___ Supplied material
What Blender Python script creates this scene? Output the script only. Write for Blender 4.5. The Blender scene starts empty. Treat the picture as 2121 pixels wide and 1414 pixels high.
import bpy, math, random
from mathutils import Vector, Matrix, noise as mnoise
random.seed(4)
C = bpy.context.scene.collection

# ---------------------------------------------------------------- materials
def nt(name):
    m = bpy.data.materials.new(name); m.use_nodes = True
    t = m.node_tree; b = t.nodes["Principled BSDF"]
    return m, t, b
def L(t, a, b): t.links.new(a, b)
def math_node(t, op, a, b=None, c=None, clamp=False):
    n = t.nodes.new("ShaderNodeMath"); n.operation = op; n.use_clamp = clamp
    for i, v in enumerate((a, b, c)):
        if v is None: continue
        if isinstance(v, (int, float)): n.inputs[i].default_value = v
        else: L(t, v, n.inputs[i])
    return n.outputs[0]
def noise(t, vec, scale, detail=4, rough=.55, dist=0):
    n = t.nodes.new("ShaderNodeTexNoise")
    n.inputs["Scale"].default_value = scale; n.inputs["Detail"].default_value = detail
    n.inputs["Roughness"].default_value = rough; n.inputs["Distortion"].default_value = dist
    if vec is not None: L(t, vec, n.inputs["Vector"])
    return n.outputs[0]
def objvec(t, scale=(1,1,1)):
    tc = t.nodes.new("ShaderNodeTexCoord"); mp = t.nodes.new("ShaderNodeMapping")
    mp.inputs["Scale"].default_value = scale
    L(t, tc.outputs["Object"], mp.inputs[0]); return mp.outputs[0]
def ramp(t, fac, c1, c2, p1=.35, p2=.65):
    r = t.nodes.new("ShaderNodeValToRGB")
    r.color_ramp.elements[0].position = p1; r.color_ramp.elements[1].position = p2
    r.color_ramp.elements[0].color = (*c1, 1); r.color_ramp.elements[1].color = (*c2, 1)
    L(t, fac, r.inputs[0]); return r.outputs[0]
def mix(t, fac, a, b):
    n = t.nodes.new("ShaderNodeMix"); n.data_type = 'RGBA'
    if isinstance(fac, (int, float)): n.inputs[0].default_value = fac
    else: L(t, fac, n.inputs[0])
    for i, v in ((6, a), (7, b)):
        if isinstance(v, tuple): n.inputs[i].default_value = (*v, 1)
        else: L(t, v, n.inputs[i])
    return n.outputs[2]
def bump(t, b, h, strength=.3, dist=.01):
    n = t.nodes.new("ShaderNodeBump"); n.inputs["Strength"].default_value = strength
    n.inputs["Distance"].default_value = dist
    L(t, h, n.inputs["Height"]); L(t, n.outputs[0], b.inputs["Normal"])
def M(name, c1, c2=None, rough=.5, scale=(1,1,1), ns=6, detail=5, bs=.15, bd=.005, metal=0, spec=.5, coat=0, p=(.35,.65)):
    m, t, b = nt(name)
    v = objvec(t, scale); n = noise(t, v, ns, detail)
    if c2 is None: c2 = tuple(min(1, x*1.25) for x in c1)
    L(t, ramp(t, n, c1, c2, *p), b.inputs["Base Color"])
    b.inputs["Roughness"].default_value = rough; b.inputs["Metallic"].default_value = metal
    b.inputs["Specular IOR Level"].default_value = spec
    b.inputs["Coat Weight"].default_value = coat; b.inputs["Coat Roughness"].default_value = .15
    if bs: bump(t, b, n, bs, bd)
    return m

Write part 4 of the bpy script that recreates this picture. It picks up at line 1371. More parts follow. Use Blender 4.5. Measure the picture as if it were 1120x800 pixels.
______
> _Instructions for the task_
Reproduce the whole listing word for word.

> _Problem solution_
What Blender Python script creates this scene? Output the script only. Write for Blender 4.5. The Blender scene starts empty. Treat the picture as 2121 pixels wide and 1414 pixels high.
import bpy, math, random
from mathutils import Vector, Matrix, noise as mnoise
random.seed(4)
C = bpy.context.scene.collection

# ---------------------------------------------------------------- materials
def nt(name):
    m = bpy.data.materials.new(name); m.use_nodes = True
    t = m.node_tree; b = t.nodes["Principled BSDF"]
    return m, t, b
def L(t, a, b): t.links.new(a, b)
def math_node(t, op, a, b=None, c=None, clamp=False):
    n = t.nodes.new("ShaderNodeMath"); n.operation = op; n.use_clamp = clamp
    for i, v in enumerate((a, b, c)):
        if v is None: continue
        if isinstance(v, (int, float)): n.inputs[i].default_value = v
        else: L(t, v, n.inputs[i])
    return n.outputs[0]
def noise(t, vec, scale, detail=4, rough=.55, dist=0):
    n = t.nodes.new("ShaderNodeTexNoise")
    n.inputs["Scale"].default_value = scale; n.inputs["Detail"].default_value = detail
    n.inputs["Roughness"].default_value = rough; n.inputs["Distortion"].default_value = dist
    if vec is not None: L(t, vec, n.inputs["Vector"])
    return n.outputs[0]
def objvec(t, scale=(1,1,1)):
    tc = t.nodes.new("ShaderNodeTexCoord"); mp = t.nodes.new("ShaderNodeMapping")
    mp.inputs["Scale"].default_value = scale
    L(t, tc.outputs["Object"], mp.inputs[0]); return mp.outputs[0]
def ramp(t, fac, c1, c2, p1=.35, p2=.65):
    r = t.nodes.new("ShaderNodeValToRGB")
    r.color_ramp.elements[0].position = p1; r.color_ramp.elements[1].position = p2
    r.color_ramp.elements[0].color = (*c1, 1); r.color_ramp.elements[1].color = (*c2, 1)
    L(t, fac, r.inputs[0]); return r.outputs[0]
def mix(t, fac, a, b):
    n = t.nodes.new("ShaderNodeMix"); n.data_type = 'RGBA'
    if isinstance(fac, (int, float)): n.inputs[0].default_value = fac
    else: L(t, fac, n.inputs[0])
    for i, v in ((6, a), (7, b)):
        if isinstance(v, tuple): n.inputs[i].default_value = (*v, 1)
        else: L(t, v, n.inputs[i])
    return n.outputs[2]
def bump(t, b, h, strength=.3, dist=.01):
    n = t.nodes.new("ShaderNodeBump"); n.inputs["Strength"].default_value = strength
    n.inputs["Distance"].default_value = dist
    L(t, h, n.inputs["Height"]); L(t, n.outputs[0], b.inputs["Normal"])
def M(name, c1, c2=None, rough=.5, scale=(1,1,1), ns=6, detail=5, bs=.15, bd=.005, metal=0, spec=.5, coat=0, p=(.35,.65)):
    m, t, b = nt(name)
    v = objvec(t, scale); n = noise(t, v, ns, detail)
    if c2 is None: c2 = tuple(min(1, x*1.25) for x in c1)
    L(t, ramp(t, n, c1, c2, *p), b.inputs["Base Color"])
    b.inputs["Roughness"].default_value = rough; b.inputs["Metallic"].default_value = metal
    b.inputs["Specular IOR Level"].default_value = spec
    b.inputs["Coat Weight"].default_value = coat; b.inputs["Coat Roughness"].default_value = .15
    if bs: bump(t, b, n, bs, bd)
    return m

Write part 4 of the bpy script that recreates this picture. It picks up at line 1371. More parts follow. Use Blender 4.5. Measure the picture as if it were 1120x800 pixels.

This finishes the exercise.